Days Without Alcohol 67.

I was doing more press for the tour today before heading down to the Drill Hall for the last two episodes of Banter, series 3. I was going to be on Talk Sport at lunchtime and they were good enough to send me a cab, but I knew straight away that I had got an eccentric driver. He arrived 20 minutes early, while I was about to do a phone interview with someone else. "You're really early," I told him. But he seemed disappointed that I wasn't ready to depart immediately. "What time are you on?" he asked. "1.30," I told him.
"We'll need at least 45 minutes to be sure to get there," he replied anxiously. It was 12.10. The cab was booked for half past. There was plenty of time even if we left at the proscribed time. "Well I can't go yet," I told him, "I have to do an interview and eat my lunch." He seemed cross with me.
But when I got to the car at 12.30 as had been arranged he was as nice as pie. He was an older driver, and when I commented that there didn't seem to be a seat belt in the back he said, "Do you really want one?"
I sort of did - after all, I had no idea what kind of driver he might be and in any case accidents can happen to anyone - the last cab I had been in, someone had practically driven into the side of the car I was sitting in, when he came on to the roundabout with seemingly no interest in whether other vehicles were already on it. "Isn't it the law?" I asked.
"I'm a pensioner," he told me, "And I've found that no-one stops me about seat-belts. As long as I am in a 30 mile an hour zone I don't bother." It didn't fill me with confidence. He told me I could find a seat belt behind the seat if I pressed a button and released it. I decided to do that.
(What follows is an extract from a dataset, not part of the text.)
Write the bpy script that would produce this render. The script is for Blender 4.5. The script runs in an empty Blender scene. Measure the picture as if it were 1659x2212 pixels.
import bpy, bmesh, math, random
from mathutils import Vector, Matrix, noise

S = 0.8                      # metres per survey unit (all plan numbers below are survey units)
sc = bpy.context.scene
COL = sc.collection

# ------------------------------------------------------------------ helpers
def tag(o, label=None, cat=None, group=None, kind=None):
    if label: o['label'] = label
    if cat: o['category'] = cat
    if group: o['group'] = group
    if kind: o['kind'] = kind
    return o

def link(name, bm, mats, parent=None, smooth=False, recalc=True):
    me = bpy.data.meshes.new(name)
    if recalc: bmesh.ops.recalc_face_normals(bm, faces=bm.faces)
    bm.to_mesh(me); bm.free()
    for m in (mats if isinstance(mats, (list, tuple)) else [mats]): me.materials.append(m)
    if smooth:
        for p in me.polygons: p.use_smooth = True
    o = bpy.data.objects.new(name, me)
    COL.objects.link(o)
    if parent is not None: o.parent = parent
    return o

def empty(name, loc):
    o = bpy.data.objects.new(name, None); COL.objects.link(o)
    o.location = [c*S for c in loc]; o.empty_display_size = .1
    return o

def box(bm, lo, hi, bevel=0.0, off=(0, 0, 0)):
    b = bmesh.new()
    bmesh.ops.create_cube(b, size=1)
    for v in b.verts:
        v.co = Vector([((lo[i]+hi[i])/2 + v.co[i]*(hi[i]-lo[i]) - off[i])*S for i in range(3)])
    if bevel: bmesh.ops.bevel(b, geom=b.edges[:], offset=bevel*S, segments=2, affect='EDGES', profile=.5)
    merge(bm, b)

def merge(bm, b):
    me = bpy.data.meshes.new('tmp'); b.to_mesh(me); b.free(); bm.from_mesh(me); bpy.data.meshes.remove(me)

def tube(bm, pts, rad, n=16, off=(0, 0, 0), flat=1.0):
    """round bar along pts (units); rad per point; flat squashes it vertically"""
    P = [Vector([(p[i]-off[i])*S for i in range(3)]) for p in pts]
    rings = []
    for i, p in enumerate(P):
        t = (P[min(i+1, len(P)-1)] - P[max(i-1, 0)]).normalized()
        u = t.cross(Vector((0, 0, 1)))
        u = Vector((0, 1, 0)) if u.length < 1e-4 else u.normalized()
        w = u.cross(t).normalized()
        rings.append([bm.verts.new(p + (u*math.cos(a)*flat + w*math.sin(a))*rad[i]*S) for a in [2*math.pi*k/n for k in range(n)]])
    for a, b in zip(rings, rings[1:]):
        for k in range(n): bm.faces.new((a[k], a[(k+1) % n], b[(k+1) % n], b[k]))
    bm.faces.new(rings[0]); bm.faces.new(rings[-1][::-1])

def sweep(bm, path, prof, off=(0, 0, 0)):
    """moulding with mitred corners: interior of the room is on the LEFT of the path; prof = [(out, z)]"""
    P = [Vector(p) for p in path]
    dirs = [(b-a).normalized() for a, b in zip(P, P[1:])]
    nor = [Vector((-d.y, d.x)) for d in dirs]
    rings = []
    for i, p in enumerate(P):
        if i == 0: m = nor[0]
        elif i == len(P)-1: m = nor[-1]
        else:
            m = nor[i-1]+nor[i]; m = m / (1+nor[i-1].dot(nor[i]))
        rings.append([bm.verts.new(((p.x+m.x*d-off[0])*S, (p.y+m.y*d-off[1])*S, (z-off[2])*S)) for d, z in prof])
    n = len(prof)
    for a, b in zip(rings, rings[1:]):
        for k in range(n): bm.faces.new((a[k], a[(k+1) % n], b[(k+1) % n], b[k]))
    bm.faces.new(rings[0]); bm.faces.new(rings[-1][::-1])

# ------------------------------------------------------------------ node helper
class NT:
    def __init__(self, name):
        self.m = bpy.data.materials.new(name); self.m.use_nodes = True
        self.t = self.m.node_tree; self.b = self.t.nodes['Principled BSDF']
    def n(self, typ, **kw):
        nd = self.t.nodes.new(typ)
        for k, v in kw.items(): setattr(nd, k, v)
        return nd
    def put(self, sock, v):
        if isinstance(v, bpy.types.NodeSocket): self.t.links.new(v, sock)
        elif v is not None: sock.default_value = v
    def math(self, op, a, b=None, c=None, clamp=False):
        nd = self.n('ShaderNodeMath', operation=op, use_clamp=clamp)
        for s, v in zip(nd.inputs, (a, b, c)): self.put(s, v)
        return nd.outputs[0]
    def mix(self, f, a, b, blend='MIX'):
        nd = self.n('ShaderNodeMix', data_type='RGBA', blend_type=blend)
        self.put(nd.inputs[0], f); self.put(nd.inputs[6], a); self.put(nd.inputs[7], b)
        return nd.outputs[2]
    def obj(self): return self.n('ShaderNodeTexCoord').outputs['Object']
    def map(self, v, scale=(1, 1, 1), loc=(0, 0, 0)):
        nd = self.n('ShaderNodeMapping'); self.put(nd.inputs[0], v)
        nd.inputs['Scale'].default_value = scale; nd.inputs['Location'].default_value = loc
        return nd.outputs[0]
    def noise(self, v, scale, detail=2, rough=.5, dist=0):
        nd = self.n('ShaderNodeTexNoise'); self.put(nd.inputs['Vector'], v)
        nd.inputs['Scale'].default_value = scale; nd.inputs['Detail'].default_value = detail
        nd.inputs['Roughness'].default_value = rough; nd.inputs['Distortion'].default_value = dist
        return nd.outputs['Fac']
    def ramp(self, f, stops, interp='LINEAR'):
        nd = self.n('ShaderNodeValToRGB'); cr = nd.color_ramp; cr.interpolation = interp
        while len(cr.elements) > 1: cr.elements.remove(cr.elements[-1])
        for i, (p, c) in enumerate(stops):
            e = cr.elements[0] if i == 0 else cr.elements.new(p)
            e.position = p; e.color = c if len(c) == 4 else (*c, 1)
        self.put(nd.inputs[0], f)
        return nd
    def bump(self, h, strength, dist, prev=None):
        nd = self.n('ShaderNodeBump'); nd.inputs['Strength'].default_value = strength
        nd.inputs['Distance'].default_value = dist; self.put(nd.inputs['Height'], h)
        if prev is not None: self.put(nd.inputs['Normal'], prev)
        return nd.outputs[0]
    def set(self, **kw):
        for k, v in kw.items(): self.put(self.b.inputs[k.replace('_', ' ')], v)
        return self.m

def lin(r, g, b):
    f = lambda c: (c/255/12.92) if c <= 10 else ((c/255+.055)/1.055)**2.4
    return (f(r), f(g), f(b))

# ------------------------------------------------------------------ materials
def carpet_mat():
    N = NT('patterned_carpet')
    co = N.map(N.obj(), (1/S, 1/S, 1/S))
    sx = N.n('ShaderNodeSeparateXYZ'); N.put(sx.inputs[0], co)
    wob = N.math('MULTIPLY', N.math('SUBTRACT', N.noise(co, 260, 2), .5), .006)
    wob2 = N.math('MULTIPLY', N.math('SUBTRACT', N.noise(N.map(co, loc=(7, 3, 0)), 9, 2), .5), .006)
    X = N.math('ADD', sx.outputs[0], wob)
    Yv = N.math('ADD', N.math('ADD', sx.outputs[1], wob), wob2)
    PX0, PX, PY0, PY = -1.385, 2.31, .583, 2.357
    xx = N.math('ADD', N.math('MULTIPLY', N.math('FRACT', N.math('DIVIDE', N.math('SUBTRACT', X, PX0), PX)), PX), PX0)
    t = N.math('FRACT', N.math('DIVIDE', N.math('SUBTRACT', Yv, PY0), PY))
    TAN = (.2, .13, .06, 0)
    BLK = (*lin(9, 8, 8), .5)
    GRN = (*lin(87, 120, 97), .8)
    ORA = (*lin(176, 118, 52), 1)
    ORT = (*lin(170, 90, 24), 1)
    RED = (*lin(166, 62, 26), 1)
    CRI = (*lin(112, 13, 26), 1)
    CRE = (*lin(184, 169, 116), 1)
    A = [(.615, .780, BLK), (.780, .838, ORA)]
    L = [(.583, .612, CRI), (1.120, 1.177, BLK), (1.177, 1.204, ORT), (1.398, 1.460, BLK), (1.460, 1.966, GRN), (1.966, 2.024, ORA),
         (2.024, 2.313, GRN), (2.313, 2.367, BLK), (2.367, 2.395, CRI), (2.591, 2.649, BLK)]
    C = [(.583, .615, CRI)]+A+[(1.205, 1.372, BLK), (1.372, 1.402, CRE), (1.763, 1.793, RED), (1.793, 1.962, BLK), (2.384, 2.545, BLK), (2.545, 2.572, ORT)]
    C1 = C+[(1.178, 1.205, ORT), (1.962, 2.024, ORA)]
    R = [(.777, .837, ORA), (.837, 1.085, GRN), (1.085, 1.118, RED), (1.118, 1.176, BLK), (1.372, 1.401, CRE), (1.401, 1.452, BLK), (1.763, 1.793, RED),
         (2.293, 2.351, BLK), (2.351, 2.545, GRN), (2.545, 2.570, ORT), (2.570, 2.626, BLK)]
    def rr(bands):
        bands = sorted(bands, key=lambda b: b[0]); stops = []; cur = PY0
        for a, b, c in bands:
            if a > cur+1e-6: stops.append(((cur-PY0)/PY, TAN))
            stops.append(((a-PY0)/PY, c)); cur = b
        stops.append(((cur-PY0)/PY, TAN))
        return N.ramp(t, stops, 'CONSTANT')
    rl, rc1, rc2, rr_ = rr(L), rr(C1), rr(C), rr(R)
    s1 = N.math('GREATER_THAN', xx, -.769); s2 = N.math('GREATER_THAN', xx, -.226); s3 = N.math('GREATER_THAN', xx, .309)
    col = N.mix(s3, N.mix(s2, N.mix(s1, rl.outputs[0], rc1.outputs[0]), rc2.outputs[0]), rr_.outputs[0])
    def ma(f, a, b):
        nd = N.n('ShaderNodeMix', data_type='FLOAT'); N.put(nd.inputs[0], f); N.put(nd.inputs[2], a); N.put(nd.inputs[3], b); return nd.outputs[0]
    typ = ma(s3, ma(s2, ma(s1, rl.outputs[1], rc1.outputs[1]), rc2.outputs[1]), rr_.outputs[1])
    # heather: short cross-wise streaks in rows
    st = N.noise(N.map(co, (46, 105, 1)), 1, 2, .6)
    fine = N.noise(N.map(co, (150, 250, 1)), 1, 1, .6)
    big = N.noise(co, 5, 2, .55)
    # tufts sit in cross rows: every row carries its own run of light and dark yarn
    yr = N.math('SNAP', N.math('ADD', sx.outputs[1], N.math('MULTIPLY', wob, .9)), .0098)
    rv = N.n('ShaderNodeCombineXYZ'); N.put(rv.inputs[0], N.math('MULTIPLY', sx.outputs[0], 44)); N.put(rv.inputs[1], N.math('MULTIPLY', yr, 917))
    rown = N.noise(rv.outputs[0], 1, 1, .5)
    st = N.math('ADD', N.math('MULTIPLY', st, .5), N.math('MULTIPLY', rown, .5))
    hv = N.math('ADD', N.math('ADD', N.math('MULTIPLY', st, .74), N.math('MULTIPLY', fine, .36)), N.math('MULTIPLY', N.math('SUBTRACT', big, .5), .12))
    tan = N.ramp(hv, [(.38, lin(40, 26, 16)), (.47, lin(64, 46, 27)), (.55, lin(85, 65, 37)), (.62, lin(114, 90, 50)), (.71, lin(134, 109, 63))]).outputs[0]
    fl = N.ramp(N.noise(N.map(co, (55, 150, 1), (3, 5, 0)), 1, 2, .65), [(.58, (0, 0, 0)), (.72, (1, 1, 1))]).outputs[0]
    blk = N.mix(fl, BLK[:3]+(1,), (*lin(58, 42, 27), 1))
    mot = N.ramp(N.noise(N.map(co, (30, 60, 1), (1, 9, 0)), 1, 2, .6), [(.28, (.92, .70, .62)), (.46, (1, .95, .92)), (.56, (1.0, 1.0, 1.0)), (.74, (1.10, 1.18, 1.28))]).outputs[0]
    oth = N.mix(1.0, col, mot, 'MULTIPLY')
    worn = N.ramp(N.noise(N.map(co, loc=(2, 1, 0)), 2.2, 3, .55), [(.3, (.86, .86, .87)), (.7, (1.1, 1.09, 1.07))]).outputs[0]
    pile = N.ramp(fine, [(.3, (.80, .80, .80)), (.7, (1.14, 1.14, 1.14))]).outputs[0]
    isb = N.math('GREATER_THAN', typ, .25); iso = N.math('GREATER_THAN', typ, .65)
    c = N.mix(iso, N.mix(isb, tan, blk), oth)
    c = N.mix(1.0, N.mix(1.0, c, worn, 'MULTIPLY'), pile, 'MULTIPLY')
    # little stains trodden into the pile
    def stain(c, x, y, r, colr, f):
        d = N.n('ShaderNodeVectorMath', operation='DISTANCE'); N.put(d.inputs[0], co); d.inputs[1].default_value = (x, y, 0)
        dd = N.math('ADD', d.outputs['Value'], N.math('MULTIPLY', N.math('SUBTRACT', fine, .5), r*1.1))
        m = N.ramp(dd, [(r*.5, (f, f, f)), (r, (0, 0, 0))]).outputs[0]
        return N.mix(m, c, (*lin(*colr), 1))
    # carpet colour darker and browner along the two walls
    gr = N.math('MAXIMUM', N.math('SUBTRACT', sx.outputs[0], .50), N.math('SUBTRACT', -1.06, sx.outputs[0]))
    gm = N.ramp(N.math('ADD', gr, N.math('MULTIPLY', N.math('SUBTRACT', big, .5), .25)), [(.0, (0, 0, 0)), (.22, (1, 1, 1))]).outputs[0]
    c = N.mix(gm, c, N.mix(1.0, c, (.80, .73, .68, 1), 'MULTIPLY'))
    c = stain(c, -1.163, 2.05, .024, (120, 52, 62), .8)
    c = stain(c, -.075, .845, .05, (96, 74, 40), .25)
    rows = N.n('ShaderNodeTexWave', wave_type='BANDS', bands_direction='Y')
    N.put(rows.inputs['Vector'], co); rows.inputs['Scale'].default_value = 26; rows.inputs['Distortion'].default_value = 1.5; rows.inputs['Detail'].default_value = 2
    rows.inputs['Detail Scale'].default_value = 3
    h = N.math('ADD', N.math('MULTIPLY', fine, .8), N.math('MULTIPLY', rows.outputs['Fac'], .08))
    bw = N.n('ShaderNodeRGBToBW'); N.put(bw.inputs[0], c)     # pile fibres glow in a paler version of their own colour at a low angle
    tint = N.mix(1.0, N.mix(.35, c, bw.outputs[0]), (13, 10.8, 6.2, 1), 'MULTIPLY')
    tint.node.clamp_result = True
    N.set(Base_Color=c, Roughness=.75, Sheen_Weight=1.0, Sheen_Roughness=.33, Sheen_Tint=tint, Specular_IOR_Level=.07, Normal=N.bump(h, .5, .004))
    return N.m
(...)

He was, it turned out, going to be one of those drivers who wanted to chat and initially I was worried he might be a bit boring, but actually I decided just to go with it for once and we had a sprawling and mainly interesting chat about the way London had changed, how Pam Ayres was his favourite comedian, how the Labour government had made in a mistake in 1949 by immediately stopping rationing of sweets, meaning everyone went crazy and bought all the sweets in the country. I don't know how old the guy was, but he was talking about post war Britain quite knowledgeably, so I think he must have been in his seventies.
He told me about how at school, he and his friends had managed to come up with a scheme where they managed to get two cakes from their local cafe, even though by the rules they were only supposed to have one, but they beat the system which brought all the cakes to the table and allowed you to pick, even coming up with a scheme where their crumbs did not give them away, by switching plates with their parent and then stealing the same cake as the parent had had. It was a sweet and slight story from at least half a century ago. The cafe owner eventually became wise to what was going on and changed the system so that the cakes were on a separate table and you were only allowed to pick one.
Although my initial reaction to this man had been to give him short shrift, I am glad I let him talk at me (he wasn't all that interested in listening back). I suppose I spend enough time boring people with the minutia of my life that it's only fair that I listen back sometimes!